Given information
|---|
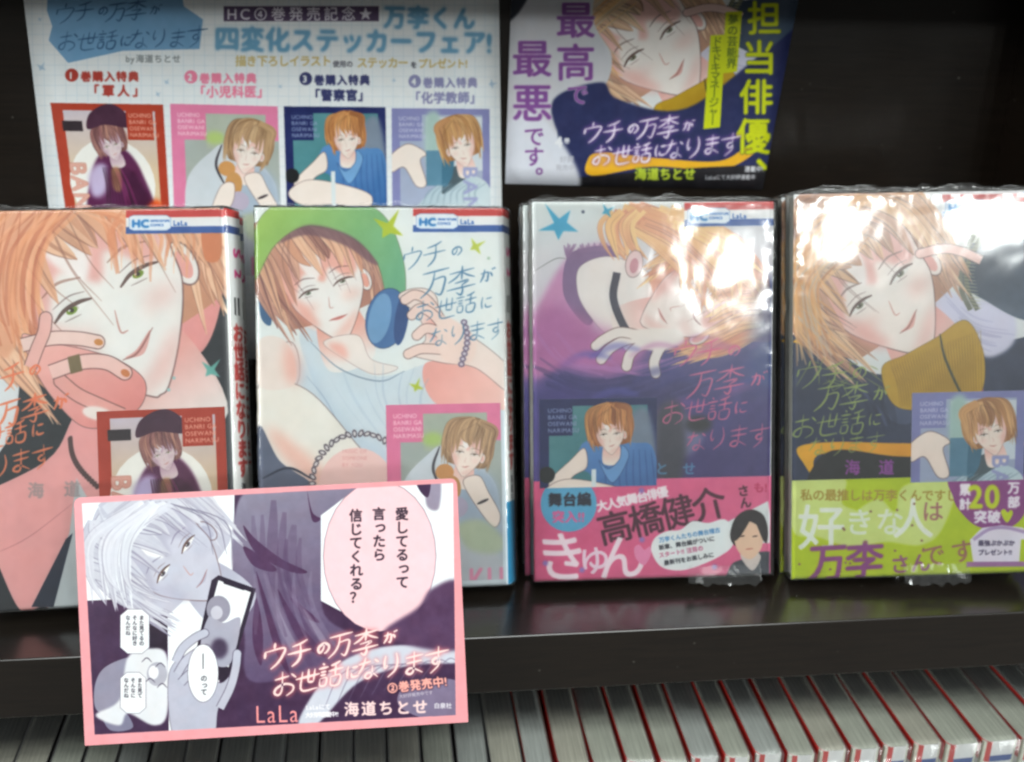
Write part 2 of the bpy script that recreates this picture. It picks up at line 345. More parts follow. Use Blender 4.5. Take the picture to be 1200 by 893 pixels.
        c.text('BANRI KUN', 80, 66, 21, (160, 164, 202), ang=90, bold=.5); tx = 7
    for i, t in enumerate(('UCHINO', 'BANRI GA', 'OSEWANI', 'NARIMASU')):
        c.text(t, tx + 2.5, 9.5 + i*5.6, 5, tcol, bold=.15, a=.85)
    c.rect(100, -5, 130, 180, fr) if False else None

def st_on(c, n, quad, low=None):
    """put sticker n on the quad TL TR BR BL (the quad is the 100 x 100 part)"""
    H = hom([(0, 0), (100, 0), (100, 100), (0, 100)], quad)
    old = c.clip; e = c.P(quad if low is None else low); E = np.stack([e, np.roll(e, -1, 0)], 1)
    cl = np.zeros((c.H, c.W)); mk, lo = c.mask(E, 1)
    x0, y0 = max(lo[0], 0), max(lo[1], 0); x1, y1 = min(lo[0]+mk.shape[1], c.W), min(lo[1]+mk.shape[0], c.H)
    cl[y0:y1, x0:x1] = mk[y0-lo[1]:y1-lo[1], x0-lo[0]:x1-lo[0]]
    c.clip = cl; c.push(H); sticker(c, n); c.pop(); c.clip = old

def band(c, x0, x1, y0, dy):
    """red / white / blue series band along the top right, with its little plate"""
    f = lambda x: y0 + (x-x0)/(x1-x0)*dy
    for a, b, col in ((0, 9, (206, 64, 60)), (9, 20, (238, 240, 240)), (20, 28, (52, 96, 168))):
        c.poly([(x0, f(x0)+a), (x1+8, f(x1)+a), (x1+8, f(x1)+b), (x0, f(x0)+b)], col, smooth=False)
    c.poly([(x0+4, f(x0)+8), (x0+4, f(x0)+22), (x0+9, f(x0)+24), (x0+48, f(x0)+24), (x0+53, f(x0)+21), (x0+53, f(x0)+9), (x0+48, f(x0)+6), (x0+9, f(x0)+6)], (236, 243, 248), smooth=False, line=(120, 160, 210), lw=.8)
    c.text('HC', x0+14, f(x0)+15.5, 12.5, (40, 130, 196), bold=.9, xs=1.15)
    c.text('HANATOYUME', x0+31, f(x0)+12.5, 3.8, (70, 120, 190), bold=.25, xs=.8); c.text('COMICS', x0+31, f(x0)+17.5, 4, (70, 120, 190), bold=.2)
    c.text('LaLa', x0+60, f(x0)+15, 8, (60, 110, 186), bold=.25)

def cover1(c):
    c.rect(-60, 230, 300, 730, (44, 48, 52), grad=((0, 240), (300, 700), (36, 42, 50)))
    c.poly([(-60, 360), (-10, 370), (26, 420), (12, 520), (-60, 560)], (222, 226, 228))
    c.poly([(100, 480), (170, 470), (200, 500), (180, 600), (120, 730), (60, 712), (30, 715), (-10, 640), (-60, 620), (-60, 600), (60, 540)], (232, 170, 168))
    c.stroke([(0, 650), (40, 630), (92, 590)], 1, (170, 110, 108), .6)
    c.poly([(96, 560), (140, 640), (150, 730), (66, 730), (60, 690), (88, 625)], (198, 204, 206), smooth=False)
    c.poly([(84, 632), (92, 625), (70, 712), (44, 712)], (36, 42, 62), smooth=False); c.poly([(-60, 640), (0, 662), (26, 712), (-60, 730)], (34, 38, 44), smooth=False)
    c.poly([(214, 330), (236, 306), (264, 316), (264, 360), (244, 410), (200, 430), (170, 420)], (232, 164, 160), line=LINE, lw=1)
    head(c, 126, 338, 198, -29, n=50, part=-.1, skin=(238, 236, 232), shade=(232, 168, 160), iris=(128, 156, 60), smile=.06)
    c.poly([(-60, 240), (90, 240), (30, 300), (28, 380), (8, 420), (-30, 380), (-60, 390)], (230, 176, 142), soft=2)
    for i in range(46):
        x = RNG.uniform(-30, 60); c.stroke([(x+RNG.uniform(0, 60), 242), (x, 290), (x-8, 350), (x+RNG.uniform(-10, 16), RNG.uniform(380, 440))], RNG.uniform(2, 7), RNG.choice([(244, 190, 150), (214, 138, 98), (236, 172, 128), (198, 120, 88)]), .55)
    for i in range(34):
        x = RNG.uniform(120, 262); c.stroke([(RNG.uniform(80, 200), 240), (x, 266), (x + 6, RNG.uniform(290, 330))], RNG.uniform(2, 6), RNG.choice([(244, 196, 160), (222, 150, 110), (238, 178, 136)]), .55)
    c.poly([(242, 262), (262, 262), (264, 300), (246, 302)], (214, 138, 96))
    # hand to the chin, with painted nails and a ring
    HS = (240, 190, 182)
    c.poly([(30, 392), (60, 400), (110, 410), (150, 424), (176, 446), (172, 474), (144, 496), (104, 500), (70, 470), (46, 434)], HS, line=LINE, lw=1, grad=((60, 400), (140, 500), (228, 152, 146)))
    finger(c, [(150, 486), (122, 474), (96, 462), (76, 446)], 15, (234, 176, 168)); finger(c, [(64, 436), (100, 424), (130, 424), (152, 436)], 16, (240, 204, 196), nail=(206, 132, 82)); finger(c, [(30, 404), (64, 396), (96, 396), (120, 400)], 15, (240, 214, 206), nail=(208, 146, 84))
    finger(c, [(40, 430), (48, 408), (56, 388), (58, 372)], 14, (236, 190, 182)); c.poly([(84, 418), (98, 414), (102, 434), (88, 438)], (126, 112, 80), smooth=False); c.ell(120, 484, 18, 8, (240, 232, 226), rot=10, soft=1)
    for i in range(20):
        t = i/19; c.ell(88 + 34*t - 10*math.sin(t*3), 514 + 56*t, 2.6, 3.6, (84, 62, 62), rot=30)
    star(c, 254, 432, 14, (110, 180, 170), 4, 40); c.ell(210, 442, 2, 2, (160, 200, 200)); c.ell(204, 456, 2, 2, (160, 200, 200))
    title(c, [('ウチの', -10, 445, 1.), ('万李が', 14, 482, 1.1), ('お世話に', -30, 518, .95), ('なります', -20, 552, .9)], 30, (232, 128, 88), ang=-12, bold=.5)
    c.text('海', 48, 575, 20, (160, 150, 150), bold=.6, a=.8); c.text('道', 91, 573, 20, (160, 150, 150), bold=.6, a=.8); c.text('ちとせ', 134, 571, 20, (160, 150, 150), bold=.6, sp=2.1, a=.8)
    band(c, 152, 268, 244, -1.5)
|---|
Problem statement
Omit the pictures, and quote the material above exactly as given.

Worked solution
Write part 2 of the bpy script that recreates this picture. It picks up at line 345. More parts follow. Use Blender 4.5. Take the picture to be 1200 by 893 pixels.
        c.text('BANRI KUN', 80, 66, 21, (160, 164, 202), ang=90, bold=.5); tx = 7
    for i, t in enumerate(('UCHINO', 'BANRI GA', 'OSEWANI', 'NARIMASU')):
        c.text(t, tx + 2.5, 9.5 + i*5.6, 5, tcol, bold=.15, a=.85)
    c.rect(100, -5, 130, 180, fr) if False else None

def st_on(c, n, quad, low=None):
    """put sticker n on the quad TL TR BR BL (the quad is the 100 x 100 part)"""
    H = hom([(0, 0), (100, 0), (100, 100), (0, 100)], quad)
    old = c.clip; e = c.P(quad if low is None else low); E = np.stack([e, np.roll(e, -1, 0)], 1)
    cl = np.zeros((c.H, c.W)); mk, lo = c.mask(E, 1)
    x0, y0 = max(lo[0], 0), max(lo[1], 0); x1, y1 = min(lo[0]+mk.shape[1], c.W), min(lo[1]+mk.shape[0], c.H)
    cl[y0:y1, x0:x1] = mk[y0-lo[1]:y1-lo[1], x0-lo[0]:x1-lo[0]]
    c.clip = cl; c.push(H); sticker(c, n); c.pop(); c.clip = old

def band(c, x0, x1, y0, dy):
    """red / white / blue series band along the top right, with its little plate"""
    f = lambda x: y0 + (x-x0)/(x1-x0)*dy
    for a, b, col in ((0, 9, (206, 64, 60)), (9, 20, (238, 240, 240)), (20, 28, (52, 96, 168))):
        c.poly([(x0, f(x0)+a), (x1+8, f(x1)+a), (x1+8, f(x1)+b), (x0, f(x0)+b)], col, smooth=False)
    c.poly([(x0+4, f(x0)+8), (x0+4, f(x0)+22), (x0+9, f(x0)+24), (x0+48, f(x0)+24), (x0+53, f(x0)+21), (x0+53, f(x0)+9), (x0+48, f(x0)+6), (x0+9, f(x0)+6)], (236, 243, 248), smooth=False, line=(120, 160, 210), lw=.8)
    c.text('HC', x0+14, f(x0)+15.5, 12.5, (40, 130, 196), bold=.9, xs=1.15)
    c.text('HANATOYUME', x0+31, f(x0)+12.5, 3.8, (70, 120, 190), bold=.25, xs=.8); c.text('COMICS', x0+31, f(x0)+17.5, 4, (70, 120, 190), bold=.2)
    c.text('LaLa', x0+60, f(x0)+15, 8, (60, 110, 186), bold=.25)

def cover1(c):
    c.rect(-60, 230, 300, 730, (44, 48, 52), grad=((0, 240), (300, 700), (36, 42, 50)))
    c.poly([(-60, 360), (-10, 370), (26, 420), (12, 520), (-60, 560)], (222, 226, 228))
    c.poly([(100, 480), (170, 470), (200, 500), (180, 600), (120, 730), (60, 712), (30, 715), (-10, 640), (-60, 620), (-60, 600), (60, 540)], (232, 170, 168))
    c.stroke([(0, 650), (40, 630), (92, 590)], 1, (170, 110, 108), .6)
    c.poly([(96, 560), (140, 640), (150, 730), (66, 730), (60, 690), (88, 625)], (198, 204, 206), smooth=False)
    c.poly([(84, 632), (92, 625), (70, 712), (44, 712)], (36, 42, 62), smooth=False); c.poly([(-60, 640), (0, 662), (26, 712), (-60, 730)], (34, 38, 44), smooth=False)
    c.poly([(214, 330), (236, 306), (264, 316), (264, 360), (244, 410), (200, 430), (170, 420)], (232, 164, 160), line=LINE, lw=1)
    head(c, 126, 338, 198, -29, n=50, part=-.1, skin=(238, 236, 232), shade=(232, 168, 160), iris=(128, 156, 60), smile=.06)
    c.poly([(-60, 240), (90, 240), (30, 300), (28, 380), (8, 420), (-30, 380), (-60, 390)], (230, 176, 142), soft=2)
    for i in range(46):
        x = RNG.uniform(-30, 60); c.stroke([(x+RNG.uniform(0, 60), 242), (x, 290), (x-8, 350), (x+RNG.uniform(-10, 16), RNG.uniform(380, 440))], RNG.uniform(2, 7), RNG.choice([(244, 190, 150), (214, 138, 98), (236, 172, 128), (198, 120, 88)]), .55)
    for i in range(34):
        x = RNG.uniform(120, 262); c.stroke([(RNG.uniform(80, 200), 240), (x, 266), (x + 6, RNG.uniform(290, 330))], RNG.uniform(2, 6), RNG.choice([(244, 196, 160), (222, 150, 110), (238, 178, 136)]), .55)
    c.poly([(242, 262), (262, 262), (264, 300), (246, 302)], (214, 138, 96))
    # hand to the chin, with painted nails and a ring
    HS = (240, 190, 182)
    c.poly([(30, 392), (60, 400), (110, 410), (150, 424), (176, 446), (172, 474), (144, 496), (104, 500), (70, 470), (46, 434)], HS, line=LINE, lw=1, grad=((60, 400), (140, 500), (228, 152, 146)))
    finger(c, [(150, 486), (122, 474), (96, 462), (76, 446)], 15, (234, 176, 168)); finger(c, [(64, 436), (100, 424), (130, 424), (152, 436)], 16, (240, 204, 196), nail=(206, 132, 82)); finger(c, [(30, 404), (64, 396), (96, 396), (120, 400)], 15, (240, 214, 206), nail=(208, 146, 84))
    finger(c, [(40, 430), (48, 408), (56, 388), (58, 372)], 14, (236, 190, 182)); c.poly([(84, 418), (98, 414), (102, 434), (88, 438)], (126, 112, 80), smooth=False); c.ell(120, 484, 18, 8, (240, 232, 226), rot=10, soft=1)
    for i in range(20):
        t = i/19; c.ell(88 + 34*t - 10*math.sin(t*3), 514 + 56*t, 2.6, 3.6, (84, 62, 62), rot=30)
    star(c, 254, 432, 14, (110, 180, 170), 4, 40); c.ell(210, 442, 2, 2, (160, 200, 200)); c.ell(204, 456, 2, 2, (160, 200, 200))
    title(c, [('ウチの', -10, 445, 1.), ('万李が', 14, 482, 1.1), ('お世話に', -30, 518, .95), ('なります', -20, 552, .9)], 30, (232, 128, 88), ang=-12, bold=.5)
    c.text('海', 48, 575, 20, (160, 150, 150), bold=.6, a=.8); c.text('道', 91, 573, 20, (160, 150, 150), bold=.6, a=.8); c.text('ちとせ', 134, 571, 20, (160, 150, 150), bold=.6, sp=2.1, a=.8)
    band(c, 152, 268, 244, -1.5)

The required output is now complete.